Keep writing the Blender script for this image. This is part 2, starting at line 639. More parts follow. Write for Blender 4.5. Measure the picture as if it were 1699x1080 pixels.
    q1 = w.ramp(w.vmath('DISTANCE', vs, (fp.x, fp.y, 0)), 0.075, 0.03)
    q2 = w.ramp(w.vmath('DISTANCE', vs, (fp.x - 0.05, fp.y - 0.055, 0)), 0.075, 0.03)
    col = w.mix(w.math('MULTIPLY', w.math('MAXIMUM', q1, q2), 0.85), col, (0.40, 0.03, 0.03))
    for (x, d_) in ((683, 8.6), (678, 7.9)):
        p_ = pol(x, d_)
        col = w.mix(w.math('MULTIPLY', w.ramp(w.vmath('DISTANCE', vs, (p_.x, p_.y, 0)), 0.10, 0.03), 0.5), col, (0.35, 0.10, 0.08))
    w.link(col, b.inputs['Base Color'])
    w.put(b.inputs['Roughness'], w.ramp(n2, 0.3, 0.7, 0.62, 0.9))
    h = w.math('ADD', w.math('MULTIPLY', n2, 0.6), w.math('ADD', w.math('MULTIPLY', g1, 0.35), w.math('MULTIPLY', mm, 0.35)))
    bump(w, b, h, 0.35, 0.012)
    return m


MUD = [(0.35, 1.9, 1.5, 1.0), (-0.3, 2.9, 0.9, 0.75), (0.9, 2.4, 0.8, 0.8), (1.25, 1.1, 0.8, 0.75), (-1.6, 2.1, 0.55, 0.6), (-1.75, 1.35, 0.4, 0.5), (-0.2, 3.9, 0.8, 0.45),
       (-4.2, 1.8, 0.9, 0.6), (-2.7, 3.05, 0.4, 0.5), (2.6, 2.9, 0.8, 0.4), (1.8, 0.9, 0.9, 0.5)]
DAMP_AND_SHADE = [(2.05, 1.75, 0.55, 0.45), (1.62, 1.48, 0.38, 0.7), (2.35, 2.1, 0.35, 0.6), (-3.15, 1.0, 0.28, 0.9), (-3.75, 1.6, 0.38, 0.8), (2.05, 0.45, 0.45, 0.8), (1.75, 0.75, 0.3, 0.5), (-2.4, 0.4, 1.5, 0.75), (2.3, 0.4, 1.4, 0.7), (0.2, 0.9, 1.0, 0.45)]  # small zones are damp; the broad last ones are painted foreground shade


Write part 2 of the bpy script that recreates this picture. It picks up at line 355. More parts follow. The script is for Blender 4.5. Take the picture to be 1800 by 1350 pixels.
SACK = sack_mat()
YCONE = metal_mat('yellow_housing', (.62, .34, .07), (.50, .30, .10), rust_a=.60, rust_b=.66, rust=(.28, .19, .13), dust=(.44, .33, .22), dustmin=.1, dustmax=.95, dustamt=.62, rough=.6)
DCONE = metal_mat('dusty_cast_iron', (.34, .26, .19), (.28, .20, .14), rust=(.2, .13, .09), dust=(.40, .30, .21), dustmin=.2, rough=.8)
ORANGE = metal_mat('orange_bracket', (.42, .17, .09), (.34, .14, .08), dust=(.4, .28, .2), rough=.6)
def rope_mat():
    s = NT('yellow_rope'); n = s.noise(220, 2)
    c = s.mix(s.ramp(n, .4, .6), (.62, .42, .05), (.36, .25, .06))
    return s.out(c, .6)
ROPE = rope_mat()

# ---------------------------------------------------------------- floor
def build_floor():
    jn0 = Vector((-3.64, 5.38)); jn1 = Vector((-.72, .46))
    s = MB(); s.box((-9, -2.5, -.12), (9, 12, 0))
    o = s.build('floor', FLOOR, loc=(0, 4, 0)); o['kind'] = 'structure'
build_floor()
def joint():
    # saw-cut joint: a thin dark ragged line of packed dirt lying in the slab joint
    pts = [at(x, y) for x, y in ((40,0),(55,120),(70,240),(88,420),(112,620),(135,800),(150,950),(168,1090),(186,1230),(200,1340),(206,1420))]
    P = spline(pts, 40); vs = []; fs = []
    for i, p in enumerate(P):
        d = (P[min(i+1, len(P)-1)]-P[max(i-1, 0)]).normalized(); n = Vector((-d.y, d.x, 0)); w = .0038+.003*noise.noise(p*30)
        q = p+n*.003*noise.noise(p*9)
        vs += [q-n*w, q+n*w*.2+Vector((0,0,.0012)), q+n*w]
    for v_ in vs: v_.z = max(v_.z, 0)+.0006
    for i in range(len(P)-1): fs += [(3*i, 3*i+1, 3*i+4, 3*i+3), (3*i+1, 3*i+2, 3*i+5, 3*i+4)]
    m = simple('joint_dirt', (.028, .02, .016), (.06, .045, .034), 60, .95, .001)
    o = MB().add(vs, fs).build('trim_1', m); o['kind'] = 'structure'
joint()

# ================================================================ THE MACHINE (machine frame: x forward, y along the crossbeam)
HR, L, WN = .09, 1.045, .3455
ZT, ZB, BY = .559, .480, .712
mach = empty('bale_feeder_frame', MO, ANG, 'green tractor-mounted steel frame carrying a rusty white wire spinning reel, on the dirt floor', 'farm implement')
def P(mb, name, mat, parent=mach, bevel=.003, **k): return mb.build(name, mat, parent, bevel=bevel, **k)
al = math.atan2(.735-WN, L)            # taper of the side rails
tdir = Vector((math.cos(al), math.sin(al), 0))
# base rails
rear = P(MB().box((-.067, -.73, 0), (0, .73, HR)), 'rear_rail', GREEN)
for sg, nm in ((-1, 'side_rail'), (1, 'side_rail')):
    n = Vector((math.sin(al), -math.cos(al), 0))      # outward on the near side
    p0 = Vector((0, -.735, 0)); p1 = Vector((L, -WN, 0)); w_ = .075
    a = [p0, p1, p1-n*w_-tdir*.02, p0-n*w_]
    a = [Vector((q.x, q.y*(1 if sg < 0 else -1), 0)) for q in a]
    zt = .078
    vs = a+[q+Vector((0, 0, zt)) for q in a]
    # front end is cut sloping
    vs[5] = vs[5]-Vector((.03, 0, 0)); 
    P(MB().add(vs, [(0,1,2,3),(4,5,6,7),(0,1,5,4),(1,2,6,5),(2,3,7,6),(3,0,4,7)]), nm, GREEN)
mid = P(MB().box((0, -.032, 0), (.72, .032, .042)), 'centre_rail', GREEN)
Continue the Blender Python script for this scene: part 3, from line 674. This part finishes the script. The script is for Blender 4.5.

##########

● Job: Reproduce the material precisely, including every line.

● Answer to the exercise:
Keep writing the Blender script for this image. This is part 2, starting at line 639. More parts follow. Write for Blender 4.5. Measure the picture as if it were 1699x1080 pixels.
    q1 = w.ramp(w.vmath('DISTANCE', vs, (fp.x, fp.y, 0)), 0.075, 0.03)
    q2 = w.ramp(w.vmath('DISTANCE', vs, (fp.x - 0.05, fp.y - 0.055, 0)), 0.075, 0.03)
    col = w.mix(w.math('MULTIPLY', w.math('MAXIMUM', q1, q2), 0.85), col, (0.40, 0.03, 0.03))
    for (x, d_) in ((683, 8.6), (678, 7.9)):
        p_ = pol(x, d_)
        col = w.mix(w.math('MULTIPLY', w.ramp(w.vmath('DISTANCE', vs, (p_.x, p_.y, 0)), 0.10, 0.03), 0.5), col, (0.35, 0.10, 0.08))
    w.link(col, b.inputs['Base Color'])
    w.put(b.inputs['Roughness'], w.ramp(n2, 0.3, 0.7, 0.62, 0.9))
    h = w.math('ADD', w.math('MULTIPLY', n2, 0.6), w.math('ADD', w.math('MULTIPLY', g1, 0.35), w.math('MULTIPLY', mm, 0.35)))
    bump(w, b, h, 0.35, 0.012)
    return m


MUD = [(0.35, 1.9, 1.5, 1.0), (-0.3, 2.9, 0.9, 0.75), (0.9, 2.4, 0.8, 0.8), (1.25, 1.1, 0.8, 0.75), (-1.6, 2.1, 0.55, 0.6), (-1.75, 1.35, 0.4, 0.5), (-0.2, 3.9, 0.8, 0.45),
       (-4.2, 1.8, 0.9, 0.6), (-2.7, 3.05, 0.4, 0.5), (2.6, 2.9, 0.8, 0.4), (1.8, 0.9, 0.9, 0.5)]
DAMP_AND_SHADE = [(2.05, 1.75, 0.55, 0.45), (1.62, 1.48, 0.38, 0.7), (2.35, 2.1, 0.35, 0.6), (-3.15, 1.0, 0.28, 0.9), (-3.75, 1.6, 0.38, 0.8), (2.05, 0.45, 0.45, 0.8), (1.75, 0.75, 0.3, 0.5), (-2.4, 0.4, 1.5, 0.75), (2.3, 0.4, 1.4, 0.7), (0.2, 0.9, 1.0, 0.45)]  # small zones are damp; the broad last ones are painted foreground shade


Write part 2 of the bpy script that recreates this picture. It picks up at line 355. More parts follow. The script is for Blender 4.5. Take the picture to be 1800 by 1350 pixels.
SACK = sack_mat()
YCONE = metal_mat('yellow_housing', (.62, .34, .07), (.50, .30, .10), rust_a=.60, rust_b=.66, rust=(.28, .19, .13), dust=(.44, .33, .22), dustmin=.1, dustmax=.95, dustamt=.62, rough=.6)
DCONE = metal_mat('dusty_cast_iron', (.34, .26, .19), (.28, .20, .14), rust=(.2, .13, .09), dust=(.40, .30, .21), dustmin=.2, rough=.8)
ORANGE = metal_mat('orange_bracket', (.42, .17, .09), (.34, .14, .08), dust=(.4, .28, .2), rough=.6)
def rope_mat():
    s = NT('yellow_rope'); n = s.noise(220, 2)
    c = s.mix(s.ramp(n, .4, .6), (.62, .42, .05), (.36, .25, .06))
    return s.out(c, .6)
ROPE = rope_mat()

# ---------------------------------------------------------------- floor
def build_floor():
    jn0 = Vector((-3.64, 5.38)); jn1 = Vector((-.72, .46))
    s = MB(); s.box((-9, -2.5, -.12), (9, 12, 0))
    o = s.build('floor', FLOOR, loc=(0, 4, 0)); o['kind'] = 'structure'
build_floor()
def joint():
    # saw-cut joint: a thin dark ragged line of packed dirt lying in the slab joint
    pts = [at(x, y) for x, y in ((40,0),(55,120),(70,240),(88,420),(112,620),(135,800),(150,950),(168,1090),(186,1230),(200,1340),(206,1420))]
    P = spline(pts, 40); vs = []; fs = []
    for i, p in enumerate(P):
        d = (P[min(i+1, len(P)-1)]-P[max(i-1, 0)]).normalized(); n = Vector((-d.y, d.x, 0)); w = .0038+.003*noise.noise(p*30)
        q = p+n*.003*noise.noise(p*9)
        vs += [q-n*w, q+n*w*.2+Vector((0,0,.0012)), q+n*w]
    for v_ in vs: v_.z = max(v_.z, 0)+.0006
    for i in range(len(P)-1): fs += [(3*i, 3*i+1, 3*i+4, 3*i+3), (3*i+1, 3*i+2, 3*i+5, 3*i+4)]
    m = simple('joint_dirt', (.028, .02, .016), (.06, .045, .034), 60, .95, .001)
    o = MB().add(vs, fs).build('trim_1', m); o['kind'] = 'structure'
joint()

# ================================================================ THE MACHINE (machine frame: x forward, y along the crossbeam)
HR, L, WN = .09, 1.045, .3455
ZT, ZB, BY = .559, .480, .712
mach = empty('bale_feeder_frame', MO, ANG, 'green tractor-mounted steel frame carrying a rusty white wire spinning reel, on the dirt floor', 'farm implement')
def P(mb, name, mat, parent=mach, bevel=.003, **k): return mb.build(name, mat, parent, bevel=bevel, **k)
al = math.atan2(.735-WN, L)            # taper of the side rails
tdir = Vector((math.cos(al), math.sin(al), 0))
# base rails
rear = P(MB().box((-.067, -.73, 0), (0, .73, HR)), 'rear_rail', GREEN)
for sg, nm in ((-1, 'side_rail'), (1, 'side_rail')):
    n = Vector((math.sin(al), -math.cos(al), 0))      # outward on the near side
    p0 = Vector((0, -.735, 0)); p1 = Vector((L, -WN, 0)); w_ = .075
    a = [p0, p1, p1-n*w_-tdir*.02, p0-n*w_]
    a = [Vector((q.x, q.y*(1 if sg < 0 else -1), 0)) for q in a]
    zt = .078
    vs = a+[q+Vector((0, 0, zt)) for q in a]
    # front end is cut sloping
    vs[5] = vs[5]-Vector((.03, 0, 0)); 
    P(MB().add(vs, [(0,1,2,3),(4,5,6,7),(0,1,5,4),(1,2,6,5),(2,3,7,6),(3,0,4,7)]), nm, GREEN)
mid = P(MB().box((0, -.032, 0), (.72, .032, .042)), 'centre_rail', GREEN)
Continue the Blender Python script for this scene: part 3, from line 674. This part finishes the script. The script is for Blender 4.5.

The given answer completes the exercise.